The Planet Wave: Love The Half-Marathon. Hate The Name.
by Bob "Wish" Wischnia on December 21, 2011
I’m one of those runners who loves racing. And the distance I love to race the most is the half-marathon. I’m certainly not alone in my affinity for the half as it is the fastest growing road race distance. In 2010, 1.4 million of us finished a half-marathon which is more than triple what it was 10 years ago.
There are many great things about the half-marathons, but one of the coolest is it happens to be the only road race distance completely dominated by women. Nearly, 60 percent of all half-marathon finishers are women.
Why? The most oft-cited reasons are the same ones most guys also have: The training isn’t nearly as arduous or time consuming as for a marathon, the taper and recovery time from a half also aren’t as long and yet finishing a half-marathon is a significant and satisfying accomplishment. Finally, there’s something magical about that marathon word, even if a half isn’t the same as running a marathon.
Which is the problem with the half-marathon. It has an identity crisis. It’s half of something and not an entity that stands alone.
And it should.
Years ago, there was a road distance called the mini-marathon. This was back in the days when there were miniskirts, minigolf, miniwages and Minnie Mouse.
I liked the distance (usually a 5-K), but hated the name. I didn’t want to run a mini anything. In my mind, a 5-K was 3.1 miles of racing and there was nothing mini about it. It wasn’t a minimarathon to me; it was a 5-K.

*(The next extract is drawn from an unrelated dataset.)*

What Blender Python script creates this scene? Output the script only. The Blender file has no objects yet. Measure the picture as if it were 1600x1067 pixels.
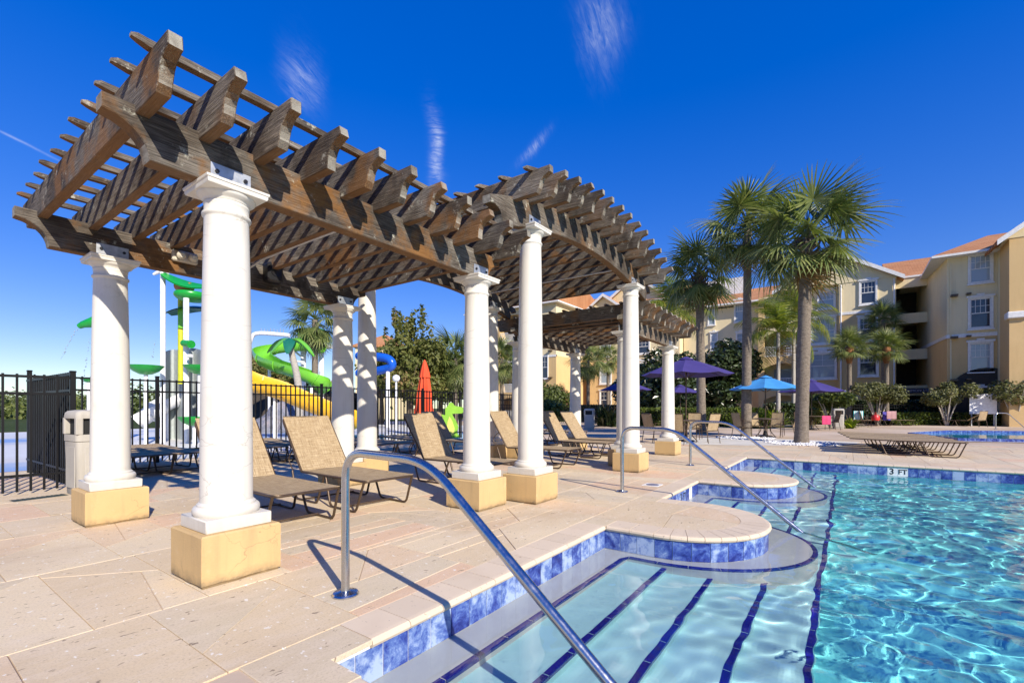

Eventually, the name mostly disappeared and today, the biggest mini anything are the New York Mini 10-K and the One America 500 Festival Mini-Marathon in Indianapolis which is—you guessed it—a half-marathon.
Even though these are both huge races (the Indy Mini is the biggest half-marathon in the United States with more than 31,000 finishers), it’s still a terrible name for such great events.
Think about it. We now have thousands of 5-Ks, 10-Ks, 10-milers, marathons, ultra marathons and assorted other distances but there’s only one half of anything. In track, there isn’t even a half-mile anymore. It’s the 800. Anyone who calls 800-meter runners “half-milers” probably still calls cross-country runners “thin clads.”
Triathlons used to have the same identity crisis as the half-marathon has. When I first started doing triathlons in the ‘80s, there were basically two distances. There was the Olympic distance which was too short for me and the Ironman which was way too long. It didn’t take long to devise the perfect distance. That was the Half Ironman which triathletes loved—except for the name.
Triathletes put in way too much training time to do half of anything so before you could say Hawaii Ironman World Championships, somebody came up with the new, easily identifiable handle for the distance: 70.3. That is, a half IM is 70.3 miles. And that popular distance is simply called 70.3.
Could we do the same for the half-marathon? Sure, why not? A half-marathon is 13.1 miles or 21.1 kilometers.
It doesn’t exactly roll off the tongue right now, but call it 21.1. Change the name of some important races to 21.1 and pretty soon it’ll catch on just like 70.3 has.
As runners, we don’t do anything halfway. It’s 21.1 kilometers which is still plenty long and plenty tough running. Let’s give our most popular road distance a deserving name all its own.